_Task_:
Scan the lines below for the string "script" and copy every one that has it.

(Items from a dataset)
════════

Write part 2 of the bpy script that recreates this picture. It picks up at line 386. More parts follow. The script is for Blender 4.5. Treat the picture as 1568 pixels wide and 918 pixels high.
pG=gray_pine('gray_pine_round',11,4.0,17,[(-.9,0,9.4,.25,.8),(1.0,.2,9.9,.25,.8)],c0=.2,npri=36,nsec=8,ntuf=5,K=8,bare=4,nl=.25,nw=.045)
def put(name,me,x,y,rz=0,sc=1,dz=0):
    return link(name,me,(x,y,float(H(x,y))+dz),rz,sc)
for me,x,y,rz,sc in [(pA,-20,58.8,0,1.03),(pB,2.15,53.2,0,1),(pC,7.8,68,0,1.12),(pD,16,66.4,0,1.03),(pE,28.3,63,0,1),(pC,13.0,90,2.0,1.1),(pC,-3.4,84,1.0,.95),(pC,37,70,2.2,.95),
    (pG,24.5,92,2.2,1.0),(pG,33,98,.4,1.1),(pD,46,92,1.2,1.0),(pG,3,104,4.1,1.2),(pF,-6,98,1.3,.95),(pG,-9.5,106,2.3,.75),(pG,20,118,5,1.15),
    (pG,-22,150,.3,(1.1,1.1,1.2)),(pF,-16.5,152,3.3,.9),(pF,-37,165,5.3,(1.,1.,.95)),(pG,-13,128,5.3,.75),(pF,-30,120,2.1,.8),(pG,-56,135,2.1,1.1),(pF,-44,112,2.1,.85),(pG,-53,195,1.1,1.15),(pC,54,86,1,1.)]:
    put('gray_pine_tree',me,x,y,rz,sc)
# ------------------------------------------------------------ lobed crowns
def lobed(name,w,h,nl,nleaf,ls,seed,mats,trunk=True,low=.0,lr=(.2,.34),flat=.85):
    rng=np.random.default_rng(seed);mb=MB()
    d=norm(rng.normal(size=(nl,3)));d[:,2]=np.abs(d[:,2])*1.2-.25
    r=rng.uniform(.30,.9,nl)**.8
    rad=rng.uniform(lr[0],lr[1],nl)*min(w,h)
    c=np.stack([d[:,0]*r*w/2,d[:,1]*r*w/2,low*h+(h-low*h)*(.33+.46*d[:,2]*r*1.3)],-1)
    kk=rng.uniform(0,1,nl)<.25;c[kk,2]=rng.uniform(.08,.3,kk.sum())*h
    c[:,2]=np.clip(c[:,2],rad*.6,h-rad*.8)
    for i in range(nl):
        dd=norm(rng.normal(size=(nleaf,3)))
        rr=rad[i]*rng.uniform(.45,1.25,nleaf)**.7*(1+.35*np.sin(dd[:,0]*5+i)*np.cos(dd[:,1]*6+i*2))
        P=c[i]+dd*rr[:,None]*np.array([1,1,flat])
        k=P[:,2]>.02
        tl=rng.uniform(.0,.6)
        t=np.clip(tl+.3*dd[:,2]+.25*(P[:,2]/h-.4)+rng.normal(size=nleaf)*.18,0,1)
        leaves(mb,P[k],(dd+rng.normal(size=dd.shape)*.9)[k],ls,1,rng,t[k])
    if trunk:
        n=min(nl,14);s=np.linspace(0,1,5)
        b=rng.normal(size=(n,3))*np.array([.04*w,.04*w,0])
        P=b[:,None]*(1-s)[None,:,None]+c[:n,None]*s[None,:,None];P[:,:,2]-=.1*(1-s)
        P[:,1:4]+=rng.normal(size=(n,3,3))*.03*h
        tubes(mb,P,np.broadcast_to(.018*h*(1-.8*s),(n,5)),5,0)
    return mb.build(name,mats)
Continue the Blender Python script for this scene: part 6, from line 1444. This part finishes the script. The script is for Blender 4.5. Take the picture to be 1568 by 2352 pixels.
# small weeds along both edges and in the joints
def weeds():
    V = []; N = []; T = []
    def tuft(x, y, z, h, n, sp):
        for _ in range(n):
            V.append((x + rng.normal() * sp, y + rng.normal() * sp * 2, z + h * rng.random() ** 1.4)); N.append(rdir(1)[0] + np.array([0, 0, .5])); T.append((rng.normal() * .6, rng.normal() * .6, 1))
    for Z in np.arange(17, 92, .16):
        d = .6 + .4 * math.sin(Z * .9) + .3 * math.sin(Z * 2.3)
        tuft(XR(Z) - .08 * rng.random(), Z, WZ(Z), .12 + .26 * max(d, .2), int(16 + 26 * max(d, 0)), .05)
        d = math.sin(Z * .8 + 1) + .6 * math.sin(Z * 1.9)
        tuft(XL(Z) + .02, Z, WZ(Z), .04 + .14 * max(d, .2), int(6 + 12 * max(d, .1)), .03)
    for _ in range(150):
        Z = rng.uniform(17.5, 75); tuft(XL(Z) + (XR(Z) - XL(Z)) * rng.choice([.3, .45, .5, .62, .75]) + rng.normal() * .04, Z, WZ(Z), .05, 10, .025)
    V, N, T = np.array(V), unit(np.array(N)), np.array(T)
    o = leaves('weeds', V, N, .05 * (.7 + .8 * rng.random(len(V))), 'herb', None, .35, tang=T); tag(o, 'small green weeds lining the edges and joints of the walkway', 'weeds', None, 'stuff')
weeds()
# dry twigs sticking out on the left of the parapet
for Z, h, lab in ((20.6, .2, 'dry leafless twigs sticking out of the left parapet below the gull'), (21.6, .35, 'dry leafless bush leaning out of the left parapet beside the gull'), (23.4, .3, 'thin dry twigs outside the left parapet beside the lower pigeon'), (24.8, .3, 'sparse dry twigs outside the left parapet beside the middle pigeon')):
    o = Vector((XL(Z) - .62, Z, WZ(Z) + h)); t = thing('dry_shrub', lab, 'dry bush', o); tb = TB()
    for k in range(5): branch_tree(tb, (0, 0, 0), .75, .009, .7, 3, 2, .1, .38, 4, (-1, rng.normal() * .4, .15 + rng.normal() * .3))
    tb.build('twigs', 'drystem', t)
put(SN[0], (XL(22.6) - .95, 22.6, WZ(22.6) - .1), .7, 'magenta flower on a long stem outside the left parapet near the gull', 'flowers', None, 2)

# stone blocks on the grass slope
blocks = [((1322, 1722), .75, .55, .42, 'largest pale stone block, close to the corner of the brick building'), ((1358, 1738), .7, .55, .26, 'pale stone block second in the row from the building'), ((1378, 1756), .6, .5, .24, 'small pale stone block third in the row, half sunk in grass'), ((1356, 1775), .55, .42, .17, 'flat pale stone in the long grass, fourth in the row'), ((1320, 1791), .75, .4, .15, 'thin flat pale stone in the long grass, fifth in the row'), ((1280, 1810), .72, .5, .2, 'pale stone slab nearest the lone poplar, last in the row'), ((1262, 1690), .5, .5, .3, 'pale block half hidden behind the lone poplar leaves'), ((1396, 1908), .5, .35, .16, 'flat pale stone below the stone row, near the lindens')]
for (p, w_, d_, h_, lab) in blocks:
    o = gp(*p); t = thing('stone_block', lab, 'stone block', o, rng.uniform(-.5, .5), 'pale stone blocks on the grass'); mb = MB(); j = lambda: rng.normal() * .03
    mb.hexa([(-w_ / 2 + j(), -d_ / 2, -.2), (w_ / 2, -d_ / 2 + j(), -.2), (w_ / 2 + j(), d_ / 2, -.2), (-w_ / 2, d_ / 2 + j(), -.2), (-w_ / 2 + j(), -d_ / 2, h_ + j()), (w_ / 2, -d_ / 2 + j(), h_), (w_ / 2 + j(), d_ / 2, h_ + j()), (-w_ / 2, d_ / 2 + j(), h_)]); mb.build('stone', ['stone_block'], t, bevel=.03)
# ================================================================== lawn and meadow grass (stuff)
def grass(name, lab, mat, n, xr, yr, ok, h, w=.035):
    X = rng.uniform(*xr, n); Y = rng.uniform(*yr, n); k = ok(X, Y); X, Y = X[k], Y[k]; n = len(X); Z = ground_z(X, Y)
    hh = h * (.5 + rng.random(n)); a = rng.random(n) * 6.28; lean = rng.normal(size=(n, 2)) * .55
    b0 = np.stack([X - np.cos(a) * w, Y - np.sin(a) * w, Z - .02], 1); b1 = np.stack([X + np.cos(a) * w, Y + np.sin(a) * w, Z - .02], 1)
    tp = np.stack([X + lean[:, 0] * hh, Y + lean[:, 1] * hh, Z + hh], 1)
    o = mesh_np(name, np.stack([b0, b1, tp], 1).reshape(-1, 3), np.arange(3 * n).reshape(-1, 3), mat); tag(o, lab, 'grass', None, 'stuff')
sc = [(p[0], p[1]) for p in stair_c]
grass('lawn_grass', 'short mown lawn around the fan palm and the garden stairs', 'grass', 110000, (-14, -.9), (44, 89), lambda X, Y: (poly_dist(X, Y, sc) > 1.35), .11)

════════

_Result_:
Write part 2 of the bpy script that recreates this picture. It picks up at line 386. More parts follow. The script is for Blender 4.5. Treat the picture as 1568 pixels wide and 918 pixels high.
Continue the Blender Python script for this scene: part 6, from line 1444. This part finishes the script. The script is for Blender 4.5. Take the picture to be 1568 by 2352 pixels.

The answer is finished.